Competitive Collaboration Redux

There are certain parts of this process that trip me up every time. This challenge is one we’ve talked about before and my answer is pretty much the same.

#DareToExcel Challenge – 11:

Reach out to a collaborator. Define at least one such person.

Draft notes about the following and share: What will you ask of that person? How can you frame your ask in a way that the person recognizes what is of value to her or him? How can you frame the ask in a way that will resonate with a meaningful ideal that transcends both of your self-interest? Hint: Go back to your burning question, and go back to who it’s for.

Bonus points if you actually ask the person within the next two days! Dare you!

Back in February, my answer was this:

This is a great question and one I think about often. In fact, I do have a list of people and ideas. But for now, that’s where this whole discussion needs to stay, for two reasons:

  1. I have given up dealing with the Big Picture for Lent. Obsessing over what I might do some day has been preventing me from taking the small daily steps that I need to take to get me there. So far, it has made a huge difference in my mindset, if not yet my actual productivity. And I need the productivity to catch up. Come the end of Lent, it may be time to reclaim my relationship with the Big Picture, but from where I sit today, I’m pretty sure it won’t.
  2. I’m not ready. Not in a “I need everything to be perfect kind of way,” in a “I need to solidify my own foundation before even considering collaborating with others,” kind of way.

I need to find my stride, build my own voice and vision, become who I need to be in my own right BEFORE inviting anyone else in. Until I do, this week’s more detailed questions have no place in my process. Until I do, I will continue to focus on doing my own physical work, and occasionally, as lightning strikes, adding a name to my list.

My Big Picture challenge for Lent is over, so that is no longer a stumbling block, but the rest continues to hold true. My life has changed dramatically since this post. Very important relationships have ended, leaving a hole that has resisted healing. My financial and work situations have changed–not all for the better. The stress resulting from these changes has triggered health issues that need attention and, in some cases, intervention.

BUT… out of the resulting maelstrom has come a new focus–one that better encompasses the most important values and ideas from the last 8 months of introspection beginning with the #Quest challenge in December. So while I still have a list of people and ideas, I find myself needing once again to solidify, if not completely rebuild, my own foundation.
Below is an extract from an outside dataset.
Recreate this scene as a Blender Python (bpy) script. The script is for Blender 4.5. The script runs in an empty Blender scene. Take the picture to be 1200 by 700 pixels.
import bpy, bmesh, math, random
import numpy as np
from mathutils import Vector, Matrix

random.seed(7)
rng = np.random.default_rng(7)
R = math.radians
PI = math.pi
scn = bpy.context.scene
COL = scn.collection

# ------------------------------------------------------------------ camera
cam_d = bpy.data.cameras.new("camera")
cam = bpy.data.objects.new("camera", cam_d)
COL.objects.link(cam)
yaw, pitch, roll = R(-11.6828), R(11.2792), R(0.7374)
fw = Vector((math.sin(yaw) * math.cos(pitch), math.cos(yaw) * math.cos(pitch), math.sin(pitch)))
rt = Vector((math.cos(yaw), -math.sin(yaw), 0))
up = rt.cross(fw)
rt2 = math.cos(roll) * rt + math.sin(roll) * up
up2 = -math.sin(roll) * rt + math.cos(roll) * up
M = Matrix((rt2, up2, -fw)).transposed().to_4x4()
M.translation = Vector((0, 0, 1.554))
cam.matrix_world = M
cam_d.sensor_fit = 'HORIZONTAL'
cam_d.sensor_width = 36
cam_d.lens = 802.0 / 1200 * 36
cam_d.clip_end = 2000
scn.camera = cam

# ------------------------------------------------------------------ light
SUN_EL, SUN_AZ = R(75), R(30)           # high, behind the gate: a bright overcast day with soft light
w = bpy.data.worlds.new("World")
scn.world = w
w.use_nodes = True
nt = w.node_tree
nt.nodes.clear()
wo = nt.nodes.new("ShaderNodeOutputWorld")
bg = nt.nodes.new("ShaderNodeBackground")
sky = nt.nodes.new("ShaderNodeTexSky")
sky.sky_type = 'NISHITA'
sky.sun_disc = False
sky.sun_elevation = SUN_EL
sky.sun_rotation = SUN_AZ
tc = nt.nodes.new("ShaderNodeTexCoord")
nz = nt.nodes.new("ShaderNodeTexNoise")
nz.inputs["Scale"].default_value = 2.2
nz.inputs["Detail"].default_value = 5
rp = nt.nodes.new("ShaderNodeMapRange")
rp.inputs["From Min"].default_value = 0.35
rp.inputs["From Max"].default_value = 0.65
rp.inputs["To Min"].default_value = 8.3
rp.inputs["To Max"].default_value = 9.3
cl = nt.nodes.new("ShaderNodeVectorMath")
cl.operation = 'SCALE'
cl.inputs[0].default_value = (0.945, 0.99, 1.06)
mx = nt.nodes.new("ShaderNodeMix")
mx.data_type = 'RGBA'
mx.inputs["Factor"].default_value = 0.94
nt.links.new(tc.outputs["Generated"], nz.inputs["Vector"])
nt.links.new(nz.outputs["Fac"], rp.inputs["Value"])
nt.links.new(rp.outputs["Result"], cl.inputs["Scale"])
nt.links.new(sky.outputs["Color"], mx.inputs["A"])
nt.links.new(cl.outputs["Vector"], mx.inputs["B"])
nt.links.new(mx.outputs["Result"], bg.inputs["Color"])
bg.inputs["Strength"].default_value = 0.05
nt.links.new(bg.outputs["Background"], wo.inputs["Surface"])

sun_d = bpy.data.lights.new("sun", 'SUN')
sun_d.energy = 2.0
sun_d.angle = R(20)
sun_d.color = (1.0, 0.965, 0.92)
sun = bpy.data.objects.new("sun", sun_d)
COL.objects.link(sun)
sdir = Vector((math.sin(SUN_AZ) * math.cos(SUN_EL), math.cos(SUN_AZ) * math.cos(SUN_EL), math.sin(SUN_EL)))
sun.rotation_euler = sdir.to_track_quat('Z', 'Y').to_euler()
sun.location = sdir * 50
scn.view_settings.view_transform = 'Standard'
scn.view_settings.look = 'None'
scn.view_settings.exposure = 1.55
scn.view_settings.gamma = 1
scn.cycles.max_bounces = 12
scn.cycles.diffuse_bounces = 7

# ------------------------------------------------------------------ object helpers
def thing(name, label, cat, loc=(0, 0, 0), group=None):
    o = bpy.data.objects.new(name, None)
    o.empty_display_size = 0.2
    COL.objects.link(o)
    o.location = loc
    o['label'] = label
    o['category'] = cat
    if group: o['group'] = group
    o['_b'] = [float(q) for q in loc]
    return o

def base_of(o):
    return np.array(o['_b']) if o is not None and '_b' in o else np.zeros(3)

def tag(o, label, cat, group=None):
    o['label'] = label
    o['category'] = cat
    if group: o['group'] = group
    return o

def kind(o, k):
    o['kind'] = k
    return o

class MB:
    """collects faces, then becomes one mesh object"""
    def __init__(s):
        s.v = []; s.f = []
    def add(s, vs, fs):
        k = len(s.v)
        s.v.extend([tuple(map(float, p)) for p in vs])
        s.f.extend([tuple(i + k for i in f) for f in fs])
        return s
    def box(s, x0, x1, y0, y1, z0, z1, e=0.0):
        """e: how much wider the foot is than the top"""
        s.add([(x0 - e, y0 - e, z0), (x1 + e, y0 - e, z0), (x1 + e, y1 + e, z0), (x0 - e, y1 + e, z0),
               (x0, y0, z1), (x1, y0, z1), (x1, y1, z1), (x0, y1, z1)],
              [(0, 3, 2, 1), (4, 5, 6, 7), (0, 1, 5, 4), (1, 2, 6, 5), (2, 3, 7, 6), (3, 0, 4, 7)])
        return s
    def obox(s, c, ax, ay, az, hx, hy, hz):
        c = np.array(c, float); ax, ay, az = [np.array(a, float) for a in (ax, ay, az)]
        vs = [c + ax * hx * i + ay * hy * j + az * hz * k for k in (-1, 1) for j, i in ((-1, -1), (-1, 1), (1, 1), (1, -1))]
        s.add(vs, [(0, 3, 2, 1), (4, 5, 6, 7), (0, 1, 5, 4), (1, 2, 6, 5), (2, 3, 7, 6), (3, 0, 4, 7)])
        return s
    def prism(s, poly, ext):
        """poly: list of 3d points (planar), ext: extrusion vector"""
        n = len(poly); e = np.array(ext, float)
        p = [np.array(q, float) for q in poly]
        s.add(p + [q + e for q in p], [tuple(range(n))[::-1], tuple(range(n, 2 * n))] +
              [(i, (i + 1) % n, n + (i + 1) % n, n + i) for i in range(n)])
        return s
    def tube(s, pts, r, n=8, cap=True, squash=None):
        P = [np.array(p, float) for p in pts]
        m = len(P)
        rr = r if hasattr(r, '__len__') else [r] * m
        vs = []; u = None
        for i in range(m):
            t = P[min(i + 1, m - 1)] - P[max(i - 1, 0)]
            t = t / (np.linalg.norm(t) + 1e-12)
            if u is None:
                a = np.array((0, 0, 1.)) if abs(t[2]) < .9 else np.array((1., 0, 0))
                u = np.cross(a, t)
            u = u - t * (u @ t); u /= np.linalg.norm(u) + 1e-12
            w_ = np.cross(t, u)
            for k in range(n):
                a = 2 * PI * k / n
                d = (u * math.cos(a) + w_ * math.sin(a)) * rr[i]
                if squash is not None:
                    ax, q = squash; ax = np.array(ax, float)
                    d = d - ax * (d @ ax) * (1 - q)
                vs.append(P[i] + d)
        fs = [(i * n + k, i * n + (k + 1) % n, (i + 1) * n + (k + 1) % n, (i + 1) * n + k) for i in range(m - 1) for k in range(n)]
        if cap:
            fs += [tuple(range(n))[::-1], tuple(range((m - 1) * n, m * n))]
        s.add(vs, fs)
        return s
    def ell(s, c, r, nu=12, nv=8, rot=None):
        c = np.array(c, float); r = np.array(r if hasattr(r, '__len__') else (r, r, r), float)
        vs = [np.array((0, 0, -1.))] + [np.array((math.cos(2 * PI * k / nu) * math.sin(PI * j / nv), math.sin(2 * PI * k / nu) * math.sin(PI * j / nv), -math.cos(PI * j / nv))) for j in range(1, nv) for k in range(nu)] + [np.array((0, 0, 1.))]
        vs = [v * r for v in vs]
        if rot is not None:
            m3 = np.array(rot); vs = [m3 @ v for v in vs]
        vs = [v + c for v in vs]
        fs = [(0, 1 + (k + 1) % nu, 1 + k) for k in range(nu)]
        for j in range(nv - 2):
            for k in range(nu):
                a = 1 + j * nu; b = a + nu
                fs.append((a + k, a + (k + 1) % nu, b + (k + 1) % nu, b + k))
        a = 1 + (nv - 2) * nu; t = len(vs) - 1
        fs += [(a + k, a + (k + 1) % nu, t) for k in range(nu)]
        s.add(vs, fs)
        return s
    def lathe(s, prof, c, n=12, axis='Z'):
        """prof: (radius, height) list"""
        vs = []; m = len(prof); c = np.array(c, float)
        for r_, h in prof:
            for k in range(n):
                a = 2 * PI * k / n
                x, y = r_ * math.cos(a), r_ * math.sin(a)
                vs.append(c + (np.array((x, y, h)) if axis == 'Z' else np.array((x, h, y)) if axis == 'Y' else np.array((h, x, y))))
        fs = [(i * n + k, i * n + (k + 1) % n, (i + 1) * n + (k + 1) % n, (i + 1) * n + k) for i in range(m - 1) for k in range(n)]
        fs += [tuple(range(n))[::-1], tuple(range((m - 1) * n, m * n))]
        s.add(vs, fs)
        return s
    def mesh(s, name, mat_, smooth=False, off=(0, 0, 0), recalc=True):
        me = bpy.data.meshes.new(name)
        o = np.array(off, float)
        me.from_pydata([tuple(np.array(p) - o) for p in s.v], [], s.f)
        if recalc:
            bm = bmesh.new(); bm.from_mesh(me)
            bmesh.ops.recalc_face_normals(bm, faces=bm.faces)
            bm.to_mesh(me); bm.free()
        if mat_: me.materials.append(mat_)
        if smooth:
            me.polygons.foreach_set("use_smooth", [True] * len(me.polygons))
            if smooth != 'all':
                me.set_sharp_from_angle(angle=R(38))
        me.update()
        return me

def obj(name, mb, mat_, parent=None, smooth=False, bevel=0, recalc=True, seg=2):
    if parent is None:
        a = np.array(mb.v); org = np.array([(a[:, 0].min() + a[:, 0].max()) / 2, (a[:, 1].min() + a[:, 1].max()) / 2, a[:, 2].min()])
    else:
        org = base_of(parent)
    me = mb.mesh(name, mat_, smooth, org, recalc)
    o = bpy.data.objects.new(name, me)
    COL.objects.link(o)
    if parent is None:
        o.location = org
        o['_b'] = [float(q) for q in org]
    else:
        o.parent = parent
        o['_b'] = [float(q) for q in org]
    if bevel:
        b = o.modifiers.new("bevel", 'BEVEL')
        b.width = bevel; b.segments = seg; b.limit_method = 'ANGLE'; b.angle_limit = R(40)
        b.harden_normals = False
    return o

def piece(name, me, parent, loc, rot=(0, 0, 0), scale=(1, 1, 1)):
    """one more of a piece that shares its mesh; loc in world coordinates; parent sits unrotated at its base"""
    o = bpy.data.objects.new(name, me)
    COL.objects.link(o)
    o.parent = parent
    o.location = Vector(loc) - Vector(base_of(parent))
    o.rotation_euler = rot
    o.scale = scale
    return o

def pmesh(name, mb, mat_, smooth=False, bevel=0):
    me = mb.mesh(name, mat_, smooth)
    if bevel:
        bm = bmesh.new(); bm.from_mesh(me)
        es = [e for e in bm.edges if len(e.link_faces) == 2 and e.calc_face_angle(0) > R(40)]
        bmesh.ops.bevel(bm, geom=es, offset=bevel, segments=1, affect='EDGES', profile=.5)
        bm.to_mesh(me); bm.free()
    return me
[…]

As I noted on the last day of last year, I chose the word CULTIVATE to guide my work in 2015. Seven months later, with everything going on, that word no longer quite fits what I need. Cultivate is about tilling, planting, growing, encouraging. I need a word that represents gathering of all of my lost, damaged, and disparate loves, ideas, and pieces of myself, bringing them all together to mix and steep, and meld into something that can feed not only me, but the world. This time has become a time of reclaiming, healing, reflecting. Yes, the time for connecting, collaborating, building will come. But that time is not now. Now is the time of COMPOST–of allowing the alchemy of time and space and chemistry to transform what no longer seems edible, viable, useful into the elixir from which everything grows.